Friday, February 17, 2017

Integrated Art Workshop for Children Session Introducing Children to Modern Painting


Workshop Lesson for February 19, 2017
Sunday 3 pm, Rotor's Residence San Vicente, Ilocos Sur
Dr Abe V Rotor [avrotor.blogspot.com]

Organizer and Instructor

Teachers’ or parents’ guidance needed in understanding this article.

Modern or abstract art expresses deeper meaning through impressions, expressions, thoughts, and ideas.  Here is a painting (right) by accident (serendipity) . It is an abandoned palette board with a brush intact with the paint. “Where has the painter gone?” is its given title.  It suggests a story, and a subject of a song, drama, or simply photographic art.
 
Kids like to paint abstract, sometimes out of real subjects. An abstract should not be mistaken for an incomplete work - or one abandoned by the artist. Abstracts are products of fertile imagination. When asked, a young painter simply quipped, “Wala lang.”  But we can’t underestimate the richness of his imagination. 


 

Impressionism paintings, gateway to abstract art. top, fireworks, leaf impression,  waterfall; lower  photos, aquarium, experimental paintings with no specific subject.
Abstracts may be a product of inadequate talent, or poor expression of it; it could be vague like a poor argument, hence it may be meaningless. Kids must be oriented properly; this is a great responsibility of the instructor. Art is not an alibi of lack of genuine and sincere purpose. The artist on the other hand, must be true and faithful to himself and his viewers, to the profession in the various forms of art, notwithstanding.      

Art evolved – and still is – through movements or schools, in this simplified order: primitive or ancient art (drawing in caves), realistic that is true to the subject, classical (perfection and timelessness is the essence), romantic (mainly for the elites), realism for the grassroots, impressionism and expressionism (gateway to modern art), and modern art is usually referred to as abstract, which blossomed into various and virtually free expressions.
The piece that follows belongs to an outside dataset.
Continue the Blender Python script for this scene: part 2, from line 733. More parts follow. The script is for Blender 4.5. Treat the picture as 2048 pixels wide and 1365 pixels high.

Here is an exercise to illustrate abstract art: Views from an Airplane
Leaving our world down below and seeing it as a miniature. How small it is! Rather, how small we are! As the airplane we are riding on soars to the sky we lose our sense of familiarity of the places below us. Then our world which we left behind appears as a miniature. And we are detached from it, and resort to the power of imagery. Such is the order from realism, impressionism, expressionism, and ultimately to abstractionism. Show your work for critique-analysis to your instructor.